Far from falling out of favor, antique pieces are resonating with today's next generation of designers

Written by Sally Finder Weepie

Design by Zoe Feldman; photos courtesy of Stacy Zarin Goldberg Photography


It's a modern world, but antiques continue to hold a cherished place in the home, with designers mingling old and new pieces to create character-rich rooms.

Prints, tableware, and decorative objects are the top sellers at 1stdibs, according to Anthony Barzilay Freund, 1stdibs editorial director and director of fine art. 1stdibs represents 2,000 antiques dealers onsite from 40 countries. 

Among the top-performing creators in the past six months are: 

  • Fives-Lille, Orchies, Choisy-le-Roi, Sarreguemines, and Meissen Porcelain ceramics and serveware
  • Francisco Goya and Augusto Grossi prints
  • Gorham Manufacturing Company silver
  • Jerome Massier Fils decorative objects
  • Tiffany Studios decorative objects.

    Also trending are specific time periods and style, Freund says: 
  • Old Masters portraits and pre-1900 figurative paintings 
  • Neoclassical, Biedermeie, and Louis XVI commodes and chests of drawers
  • Edo prints and screens
  • Jugendstil chandeliers and pendants

    Of course, designers have their own particular favorites.
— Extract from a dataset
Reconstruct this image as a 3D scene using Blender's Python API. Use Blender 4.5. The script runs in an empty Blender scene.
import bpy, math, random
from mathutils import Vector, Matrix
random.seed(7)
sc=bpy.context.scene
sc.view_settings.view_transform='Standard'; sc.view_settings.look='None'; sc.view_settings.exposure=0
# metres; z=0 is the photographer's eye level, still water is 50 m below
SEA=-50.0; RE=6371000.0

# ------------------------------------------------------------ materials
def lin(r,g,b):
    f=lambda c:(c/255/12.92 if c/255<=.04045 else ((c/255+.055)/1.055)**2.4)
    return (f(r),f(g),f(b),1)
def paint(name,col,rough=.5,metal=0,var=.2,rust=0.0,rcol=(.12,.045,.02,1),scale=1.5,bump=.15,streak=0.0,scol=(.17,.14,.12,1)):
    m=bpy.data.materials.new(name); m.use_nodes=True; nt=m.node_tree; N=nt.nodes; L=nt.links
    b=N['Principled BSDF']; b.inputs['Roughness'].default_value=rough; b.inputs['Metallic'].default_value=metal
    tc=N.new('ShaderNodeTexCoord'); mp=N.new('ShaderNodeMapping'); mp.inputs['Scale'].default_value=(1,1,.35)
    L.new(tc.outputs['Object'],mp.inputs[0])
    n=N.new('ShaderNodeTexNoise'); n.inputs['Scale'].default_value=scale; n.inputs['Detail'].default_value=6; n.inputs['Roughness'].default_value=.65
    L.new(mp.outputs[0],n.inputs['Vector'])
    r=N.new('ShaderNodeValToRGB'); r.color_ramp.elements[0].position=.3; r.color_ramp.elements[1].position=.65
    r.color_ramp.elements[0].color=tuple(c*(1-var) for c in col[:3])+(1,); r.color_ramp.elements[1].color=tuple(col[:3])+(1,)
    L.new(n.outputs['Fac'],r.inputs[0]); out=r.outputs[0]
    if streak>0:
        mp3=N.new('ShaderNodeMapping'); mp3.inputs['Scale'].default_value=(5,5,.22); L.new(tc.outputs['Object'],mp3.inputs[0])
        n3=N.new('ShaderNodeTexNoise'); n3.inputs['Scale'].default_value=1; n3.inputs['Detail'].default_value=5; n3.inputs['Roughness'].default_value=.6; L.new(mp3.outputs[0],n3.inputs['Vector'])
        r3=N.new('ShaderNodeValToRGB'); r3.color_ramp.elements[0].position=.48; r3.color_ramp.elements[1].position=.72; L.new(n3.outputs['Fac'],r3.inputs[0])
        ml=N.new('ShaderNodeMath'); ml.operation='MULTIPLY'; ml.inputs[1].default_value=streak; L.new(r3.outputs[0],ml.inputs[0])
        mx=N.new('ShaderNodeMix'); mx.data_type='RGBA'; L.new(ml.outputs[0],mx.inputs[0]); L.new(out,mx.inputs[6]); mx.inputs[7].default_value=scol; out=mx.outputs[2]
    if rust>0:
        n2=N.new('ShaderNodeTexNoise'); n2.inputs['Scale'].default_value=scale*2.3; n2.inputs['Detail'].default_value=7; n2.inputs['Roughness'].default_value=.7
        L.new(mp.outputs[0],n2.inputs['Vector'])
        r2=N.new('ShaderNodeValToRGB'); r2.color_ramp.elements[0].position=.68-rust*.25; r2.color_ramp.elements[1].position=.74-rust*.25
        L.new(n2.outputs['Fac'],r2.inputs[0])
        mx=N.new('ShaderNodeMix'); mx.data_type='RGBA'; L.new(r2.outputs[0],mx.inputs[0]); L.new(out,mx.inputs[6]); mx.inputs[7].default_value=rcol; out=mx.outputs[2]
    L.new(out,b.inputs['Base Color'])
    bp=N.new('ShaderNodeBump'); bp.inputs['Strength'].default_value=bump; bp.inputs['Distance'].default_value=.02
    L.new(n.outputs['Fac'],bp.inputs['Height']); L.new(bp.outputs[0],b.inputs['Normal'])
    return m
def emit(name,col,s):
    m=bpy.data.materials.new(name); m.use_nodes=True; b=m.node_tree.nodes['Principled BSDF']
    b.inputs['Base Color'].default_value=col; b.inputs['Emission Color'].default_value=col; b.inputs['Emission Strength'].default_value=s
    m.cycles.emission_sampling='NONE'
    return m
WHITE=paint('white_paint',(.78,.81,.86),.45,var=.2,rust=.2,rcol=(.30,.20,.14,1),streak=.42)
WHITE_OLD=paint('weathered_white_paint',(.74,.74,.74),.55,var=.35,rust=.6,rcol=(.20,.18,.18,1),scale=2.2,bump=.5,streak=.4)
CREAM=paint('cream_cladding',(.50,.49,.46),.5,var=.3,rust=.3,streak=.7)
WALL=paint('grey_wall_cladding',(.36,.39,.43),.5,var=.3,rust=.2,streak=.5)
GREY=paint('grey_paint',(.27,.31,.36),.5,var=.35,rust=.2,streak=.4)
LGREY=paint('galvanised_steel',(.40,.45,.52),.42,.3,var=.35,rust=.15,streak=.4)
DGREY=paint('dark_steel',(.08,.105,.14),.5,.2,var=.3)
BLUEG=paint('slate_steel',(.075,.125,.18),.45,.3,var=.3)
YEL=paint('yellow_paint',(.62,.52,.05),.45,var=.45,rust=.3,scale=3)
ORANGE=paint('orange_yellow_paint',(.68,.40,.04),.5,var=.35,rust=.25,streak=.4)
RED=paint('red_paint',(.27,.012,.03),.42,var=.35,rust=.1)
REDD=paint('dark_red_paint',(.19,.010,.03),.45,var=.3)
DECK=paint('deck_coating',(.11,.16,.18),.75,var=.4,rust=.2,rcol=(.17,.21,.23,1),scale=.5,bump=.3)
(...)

    Zoë Feldman, Designer and founder of Zoë Feldman Design: “Antiques add a beautiful patina to a home. Like art and rugs, they bring soul to spaces and keep them from looking too 'one note.' We like our spaces to feel collected and evolved—antiques help us to achieve this look. We also recently began to focus on designing with sustainability in mind. Loads of beautiful furniture already exist in this world—using antiques is an easy and effortless way to lower our carbon footprint during the decorating process. Antiques are basically the full package—they add interest and uniqueness to spaces while also helping save the planet!”

Josh Greene, designer and founder of New York-based interior design studio Josh Greene Design: “I think every room looks best with a mix of new and vintage. Here’s why: if everything is new, it risks looking like a showroom but if everything is old, all of a sudden you’re living in a stall at the marché aux puces. It also depends on the architecture of the space. If working with something clean-lined and modern, maybe add some more antiques for authenticity and the opposite for a room with inherent patina. I also keep in mind how much of a focal point you want the antique to be. Let’s say you have a modern room but a gigantic crusty gilt baroque mirror above the mantle, that might be all you need to strike the right balance.” 

Eche Martinez, designer and founder of San Francisco based interior design firm ECHE: "As a designer, I'm interested in exploring the dialogue between old and new and how our aesthetic interests evolve over time. Bringing antiques into an otherwise contemporary space brings to the forefront a sense of dynamism and depth that feels both layered and informed, elevating the room and the pieces in it. My philosophy is that every room should have at least one antique or vintage item."